Dear Friends,
The story of the Young rich man who asked Jesus what he should do to enter the kingdom of heaven comes to my mind while reading today’s gospel. “God master, he said, “what should I do to inherit eternal life?”
I would say that this question is still ours today as we strive to follow Christ. The answer for us today is even simpler and less challenging than the one He gave to the rich young man: “Go and sell all that you have, and give it to the poor; then come and follow me.” Christ rather calls us to true freedom; the kind of freedom that goes beyond a simple feeling or attitude of doing whatsoever I want for my own sake. This freedom invites us to look around us and discover the chains that keep us from living as children of God. But what can really refrain us from living our identity and commitment as children of God? What does impair our freedom? The response is given us in the readings we listen to today.

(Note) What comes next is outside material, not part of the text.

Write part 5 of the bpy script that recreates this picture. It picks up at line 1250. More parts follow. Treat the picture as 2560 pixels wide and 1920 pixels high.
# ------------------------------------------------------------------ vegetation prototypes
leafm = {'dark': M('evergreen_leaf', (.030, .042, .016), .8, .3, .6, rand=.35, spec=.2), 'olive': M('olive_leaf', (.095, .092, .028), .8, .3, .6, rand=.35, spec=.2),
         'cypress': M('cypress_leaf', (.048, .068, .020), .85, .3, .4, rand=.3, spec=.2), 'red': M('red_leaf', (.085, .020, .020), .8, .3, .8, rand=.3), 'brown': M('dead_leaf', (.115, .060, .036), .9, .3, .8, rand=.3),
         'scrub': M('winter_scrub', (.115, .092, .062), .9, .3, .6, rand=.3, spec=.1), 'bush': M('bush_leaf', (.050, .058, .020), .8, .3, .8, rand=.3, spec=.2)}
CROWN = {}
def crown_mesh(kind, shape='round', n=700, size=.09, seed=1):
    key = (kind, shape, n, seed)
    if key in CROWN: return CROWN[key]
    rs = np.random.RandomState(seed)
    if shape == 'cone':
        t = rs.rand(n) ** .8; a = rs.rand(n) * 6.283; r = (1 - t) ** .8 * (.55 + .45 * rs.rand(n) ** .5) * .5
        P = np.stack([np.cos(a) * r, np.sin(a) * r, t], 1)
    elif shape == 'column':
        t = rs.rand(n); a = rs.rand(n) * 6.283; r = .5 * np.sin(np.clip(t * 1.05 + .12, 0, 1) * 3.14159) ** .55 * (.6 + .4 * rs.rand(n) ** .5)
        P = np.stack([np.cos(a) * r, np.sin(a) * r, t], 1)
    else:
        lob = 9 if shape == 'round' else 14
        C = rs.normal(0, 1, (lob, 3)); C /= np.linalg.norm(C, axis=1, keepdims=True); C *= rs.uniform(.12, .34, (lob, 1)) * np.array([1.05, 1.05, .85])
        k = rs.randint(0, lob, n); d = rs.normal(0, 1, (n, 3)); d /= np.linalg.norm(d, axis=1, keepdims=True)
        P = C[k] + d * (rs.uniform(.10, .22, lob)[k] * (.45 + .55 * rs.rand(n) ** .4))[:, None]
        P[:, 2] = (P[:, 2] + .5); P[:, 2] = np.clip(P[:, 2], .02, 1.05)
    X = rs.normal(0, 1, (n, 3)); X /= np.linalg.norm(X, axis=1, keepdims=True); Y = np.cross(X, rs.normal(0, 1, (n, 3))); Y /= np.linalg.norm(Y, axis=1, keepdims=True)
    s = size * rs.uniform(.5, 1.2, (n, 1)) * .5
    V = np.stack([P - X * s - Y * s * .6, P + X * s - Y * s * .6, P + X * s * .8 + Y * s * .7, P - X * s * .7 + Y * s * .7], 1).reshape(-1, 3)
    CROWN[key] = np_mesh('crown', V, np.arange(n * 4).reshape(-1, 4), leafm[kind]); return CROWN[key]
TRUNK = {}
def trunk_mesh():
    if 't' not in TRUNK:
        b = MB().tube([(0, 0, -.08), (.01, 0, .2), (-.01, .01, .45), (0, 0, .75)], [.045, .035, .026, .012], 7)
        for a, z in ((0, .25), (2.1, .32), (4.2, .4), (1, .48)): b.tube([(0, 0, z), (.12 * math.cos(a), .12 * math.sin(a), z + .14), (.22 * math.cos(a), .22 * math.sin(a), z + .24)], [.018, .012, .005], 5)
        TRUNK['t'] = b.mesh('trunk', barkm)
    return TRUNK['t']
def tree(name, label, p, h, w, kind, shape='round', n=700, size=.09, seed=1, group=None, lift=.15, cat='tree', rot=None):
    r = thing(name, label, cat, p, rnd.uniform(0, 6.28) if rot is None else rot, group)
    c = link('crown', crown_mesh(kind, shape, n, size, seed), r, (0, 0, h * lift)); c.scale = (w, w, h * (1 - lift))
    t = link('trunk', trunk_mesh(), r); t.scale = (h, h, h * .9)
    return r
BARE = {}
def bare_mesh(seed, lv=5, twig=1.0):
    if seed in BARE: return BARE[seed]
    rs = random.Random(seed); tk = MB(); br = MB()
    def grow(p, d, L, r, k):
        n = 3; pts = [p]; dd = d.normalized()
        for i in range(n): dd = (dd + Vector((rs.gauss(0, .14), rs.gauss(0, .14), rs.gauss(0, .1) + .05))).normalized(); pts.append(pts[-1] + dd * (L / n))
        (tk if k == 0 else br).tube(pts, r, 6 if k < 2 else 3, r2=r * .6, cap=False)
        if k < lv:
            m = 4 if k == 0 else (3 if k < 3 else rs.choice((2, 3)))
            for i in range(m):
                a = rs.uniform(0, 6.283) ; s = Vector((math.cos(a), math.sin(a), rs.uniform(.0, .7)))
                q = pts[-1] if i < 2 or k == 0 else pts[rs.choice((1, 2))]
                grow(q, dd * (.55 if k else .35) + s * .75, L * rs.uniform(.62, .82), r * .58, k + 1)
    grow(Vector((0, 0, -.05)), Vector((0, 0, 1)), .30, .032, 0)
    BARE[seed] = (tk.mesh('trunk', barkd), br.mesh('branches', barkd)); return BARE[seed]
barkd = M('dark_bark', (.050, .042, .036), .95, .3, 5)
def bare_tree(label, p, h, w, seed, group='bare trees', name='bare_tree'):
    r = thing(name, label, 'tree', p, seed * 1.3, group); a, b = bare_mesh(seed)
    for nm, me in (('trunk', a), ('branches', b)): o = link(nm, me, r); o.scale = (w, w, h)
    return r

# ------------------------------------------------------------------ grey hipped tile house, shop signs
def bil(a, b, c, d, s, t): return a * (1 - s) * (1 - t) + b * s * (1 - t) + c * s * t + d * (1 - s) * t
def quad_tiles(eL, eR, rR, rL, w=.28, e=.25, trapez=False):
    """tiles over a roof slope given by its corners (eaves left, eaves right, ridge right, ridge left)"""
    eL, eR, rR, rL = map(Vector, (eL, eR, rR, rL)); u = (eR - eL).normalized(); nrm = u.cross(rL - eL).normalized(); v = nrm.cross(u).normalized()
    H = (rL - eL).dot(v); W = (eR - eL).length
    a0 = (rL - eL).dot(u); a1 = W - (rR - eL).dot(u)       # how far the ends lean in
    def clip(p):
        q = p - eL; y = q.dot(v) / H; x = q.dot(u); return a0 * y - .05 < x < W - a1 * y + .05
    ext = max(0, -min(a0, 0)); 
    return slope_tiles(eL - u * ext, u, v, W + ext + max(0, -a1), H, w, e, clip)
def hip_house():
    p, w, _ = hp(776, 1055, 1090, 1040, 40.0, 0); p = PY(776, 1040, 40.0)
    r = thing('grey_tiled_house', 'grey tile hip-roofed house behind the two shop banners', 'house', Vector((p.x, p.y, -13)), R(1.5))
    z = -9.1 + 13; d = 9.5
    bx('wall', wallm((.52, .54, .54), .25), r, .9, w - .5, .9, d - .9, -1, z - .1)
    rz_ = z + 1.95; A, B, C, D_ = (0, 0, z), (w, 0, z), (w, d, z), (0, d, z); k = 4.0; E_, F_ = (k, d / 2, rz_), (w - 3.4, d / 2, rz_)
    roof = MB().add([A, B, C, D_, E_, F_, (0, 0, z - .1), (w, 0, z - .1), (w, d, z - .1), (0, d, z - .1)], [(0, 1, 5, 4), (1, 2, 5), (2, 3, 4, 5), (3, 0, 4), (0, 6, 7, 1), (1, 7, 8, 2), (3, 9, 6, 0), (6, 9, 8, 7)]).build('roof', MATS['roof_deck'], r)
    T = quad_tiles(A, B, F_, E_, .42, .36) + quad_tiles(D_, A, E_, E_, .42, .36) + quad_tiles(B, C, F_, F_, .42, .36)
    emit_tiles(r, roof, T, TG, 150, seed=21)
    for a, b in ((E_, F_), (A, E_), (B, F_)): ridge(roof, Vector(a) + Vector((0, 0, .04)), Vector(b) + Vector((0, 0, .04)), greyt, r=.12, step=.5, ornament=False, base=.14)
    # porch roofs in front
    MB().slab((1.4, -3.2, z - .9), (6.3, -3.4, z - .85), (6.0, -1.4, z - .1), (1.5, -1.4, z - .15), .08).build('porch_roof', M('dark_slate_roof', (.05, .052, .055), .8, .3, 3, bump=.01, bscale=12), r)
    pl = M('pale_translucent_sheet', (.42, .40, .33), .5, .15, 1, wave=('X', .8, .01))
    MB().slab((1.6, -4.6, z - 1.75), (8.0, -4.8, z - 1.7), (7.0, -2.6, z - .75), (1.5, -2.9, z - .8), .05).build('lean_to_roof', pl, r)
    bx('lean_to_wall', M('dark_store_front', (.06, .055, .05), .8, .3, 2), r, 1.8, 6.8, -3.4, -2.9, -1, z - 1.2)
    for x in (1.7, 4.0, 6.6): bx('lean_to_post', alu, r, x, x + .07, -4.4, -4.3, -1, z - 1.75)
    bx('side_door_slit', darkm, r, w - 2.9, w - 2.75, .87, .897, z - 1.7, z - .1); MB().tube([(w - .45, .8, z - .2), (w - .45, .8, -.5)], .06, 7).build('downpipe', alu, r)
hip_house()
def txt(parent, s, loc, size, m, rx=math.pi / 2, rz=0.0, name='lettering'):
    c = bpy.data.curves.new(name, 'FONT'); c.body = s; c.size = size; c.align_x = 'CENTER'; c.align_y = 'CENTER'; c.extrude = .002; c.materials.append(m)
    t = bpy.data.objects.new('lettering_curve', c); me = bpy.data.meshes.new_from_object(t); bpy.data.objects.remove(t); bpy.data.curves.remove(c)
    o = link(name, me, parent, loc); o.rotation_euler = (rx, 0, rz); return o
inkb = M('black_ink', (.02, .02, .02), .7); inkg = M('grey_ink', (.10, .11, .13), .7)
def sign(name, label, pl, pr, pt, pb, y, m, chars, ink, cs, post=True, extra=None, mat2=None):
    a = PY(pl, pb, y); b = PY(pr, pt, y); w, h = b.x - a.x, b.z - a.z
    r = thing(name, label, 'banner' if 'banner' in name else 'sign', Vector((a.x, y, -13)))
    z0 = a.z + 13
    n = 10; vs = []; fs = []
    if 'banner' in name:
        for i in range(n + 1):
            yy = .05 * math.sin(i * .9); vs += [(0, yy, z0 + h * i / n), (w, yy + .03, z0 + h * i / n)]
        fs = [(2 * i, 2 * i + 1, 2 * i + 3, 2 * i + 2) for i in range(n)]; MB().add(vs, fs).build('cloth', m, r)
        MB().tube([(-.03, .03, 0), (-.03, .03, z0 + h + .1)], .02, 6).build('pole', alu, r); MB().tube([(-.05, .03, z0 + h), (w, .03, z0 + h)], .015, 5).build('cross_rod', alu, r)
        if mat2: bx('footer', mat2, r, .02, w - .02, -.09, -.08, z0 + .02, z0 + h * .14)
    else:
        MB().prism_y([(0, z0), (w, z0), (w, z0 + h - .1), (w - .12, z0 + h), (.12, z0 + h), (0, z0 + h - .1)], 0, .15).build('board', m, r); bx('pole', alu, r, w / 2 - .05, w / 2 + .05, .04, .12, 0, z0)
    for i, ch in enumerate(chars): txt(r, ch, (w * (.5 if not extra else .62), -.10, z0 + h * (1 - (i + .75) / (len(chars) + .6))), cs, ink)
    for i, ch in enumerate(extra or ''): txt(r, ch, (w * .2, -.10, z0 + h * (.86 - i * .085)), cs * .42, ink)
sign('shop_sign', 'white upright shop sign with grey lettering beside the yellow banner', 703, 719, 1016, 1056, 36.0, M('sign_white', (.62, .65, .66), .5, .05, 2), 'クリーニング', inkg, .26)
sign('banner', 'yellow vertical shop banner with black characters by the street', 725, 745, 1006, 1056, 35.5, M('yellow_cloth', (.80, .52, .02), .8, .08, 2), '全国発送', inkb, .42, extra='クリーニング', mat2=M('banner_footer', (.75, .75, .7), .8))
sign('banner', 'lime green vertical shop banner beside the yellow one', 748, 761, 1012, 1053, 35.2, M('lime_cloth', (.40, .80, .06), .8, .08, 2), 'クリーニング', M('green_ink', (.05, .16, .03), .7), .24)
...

In today’s gospel, Christ brings us to a new understanding of what can enslave us. The common tendency is to see the obstacle to our true freedom in someone else; the one standing in front of me. And we point fingers and accuse one another as the source and the cause of our misfortune. Christ wants us look not far from us but precisely in ourselves. In today’s gospel he wants us to search within us to find out the chains that enslave us: our eyes, hands, mouth, and mostly our hearts. These are the obstacles which hinder and block our journey to heaven, because they lead us to sin. Or more precisely, they are the instruments and the means we use to sin. Our eyes enslave us when they keep us away from seeing in one another nothing else but the image of God. It is only when we let God purify our eyes that we can be able to see His wonders and the goodness in other peoples around us. As long as our eyes will be blinded by anger, jealousy, prejudice and every kinds of evil, we will always remain slaves of sin, and the kingdom of God will remain away from our reach. Our hands enslave us when we use them to destroy and take something that does not belong to us. Our mouths enslave us and hinder our access to the kingdom of God when we use them as instruments to disparage others, to curse and to entertain gossip and defamation…
True freedom for us today is to let God free us from these bondages to look for happiness to God rather than to ourselves. As we strive to surrender to God’s will for an experience of the true freedom of God’s children, let us continue to pray for one another and for our parish family.